Por meio da ação, o MPF busca que seja determinado à ANAC a disponibilização de intérpretes de Libras para auxiliar os candidatos surdos na realização de todas as provas teóricas/práticas e demais avaliações, e que implemente os mecanismos necessários, em seu portal na internet, para possibilitar o requerimento de intérprete de Libras por ocasião da inscrição para o processo de obtenção de licença para pilotar, sem nenhum custo adicional.

Por fim, a representante do MPF busca ainda que a ANAC se abstenha de negar a emissão de licença ou autorização para pilotar a requerentes surdos, unicamente com base no RBAC n.º 67, de modo a permitir a obtenção de licença de pilotagem a pessoas surdas, desde que aprovadas nas demais provas, devendo, com isso, ser emitida licença com anotação de restrição para voos em condições que exija comunicação via rádio, salvo quando em companhia de piloto não surdo, tomando tal circunstância como adaptação no ambiente de trabalho.

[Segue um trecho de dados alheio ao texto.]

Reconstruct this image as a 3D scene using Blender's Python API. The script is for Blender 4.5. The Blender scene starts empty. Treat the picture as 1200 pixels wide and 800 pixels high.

Para Niedja Kaspary, “piloto e copiloto têm a mesma formação, sendo que a única barreira imposta à pessoa surda é de se comunicar com a torre de controle, tarefa que pode ser executada pelo profissional não surdo a bordo, não sendo imprescindível que ambos tenham capacidade auditiva”.

A representante do MPF destaca que a emissão de licença com anotação de restrição não é novidade, pois é prevista no art. 39 da Convenção de Chicago sobre Aviação Civil, incorporada ao direito brasileiro desde 1946, tratando-se de medida aplicável ao caso de pilotos com deficiência auditiva, não podendo a surdez ser considerada incapacitante, sobretudo quando satisfeitas às demais condições, sob pena de excluir do mercado de trabalho, sem justificativa razoável, jovens competentes e em plena capacidade laboral.

A procuradora ressalta ainda a garantia de segurança nos voos, pois “na remota hipótese de piloto ou copiloto não-surdo ficar impossibilitado de pilotar o avião, não haveria dificuldade de ser atribuído um código ao transpônder, identificando a aeronave que está sendo operada unicamente por um piloto surdo, semelhante ao código de 'falha de comunicação', sendo perfeitamente possível a orientação pelo radar para um pouso de emergência”.

Legislação

As medidas estão previstas nos artigos 27 e 28, inciso IV e § 2º, da Lei n.º 13.146/2015 (Estatuto da Pessoa com Deficiência), que prevê que “A educação constitui direito da pessoa com deficiência, assegurados sistema educacional inclusivo em todos os níveis e aprendizado ao longo de toda a vida , de forma a alcançar o máximo desenvolvimento possível de seus talentos e habilidades físicas, sensoriais, intelectuais e sociais, segundo suas características, interesses e necessidades de aprendizagem”, bem como que o poder público deve implementar pesquisas voltadas para o desenvolvimento de novos métodos e técnicas pedagógicas, de materiais didáticos, de equipamentos e de recursos de tecnologia assistiva.

Já o art. 37 do Estatuto prevê que “constitui modo de inclusão da pessoa com deficiência no trabalho a colocação competitiva, em igualdade de oportunidades com as demais pessoas, nos termos da legislação trabalhista e previdenciária, na qual devem ser atendidas as regras de acessibilidade, o fornecimento de recursos de tecnologia assistiva e a adaptação razoável no ambiente de trabalho”.

A ação civil pública 0803506-35.2017.4.05.8000 está tramitando na 13ª Vara Federal de Alagoas.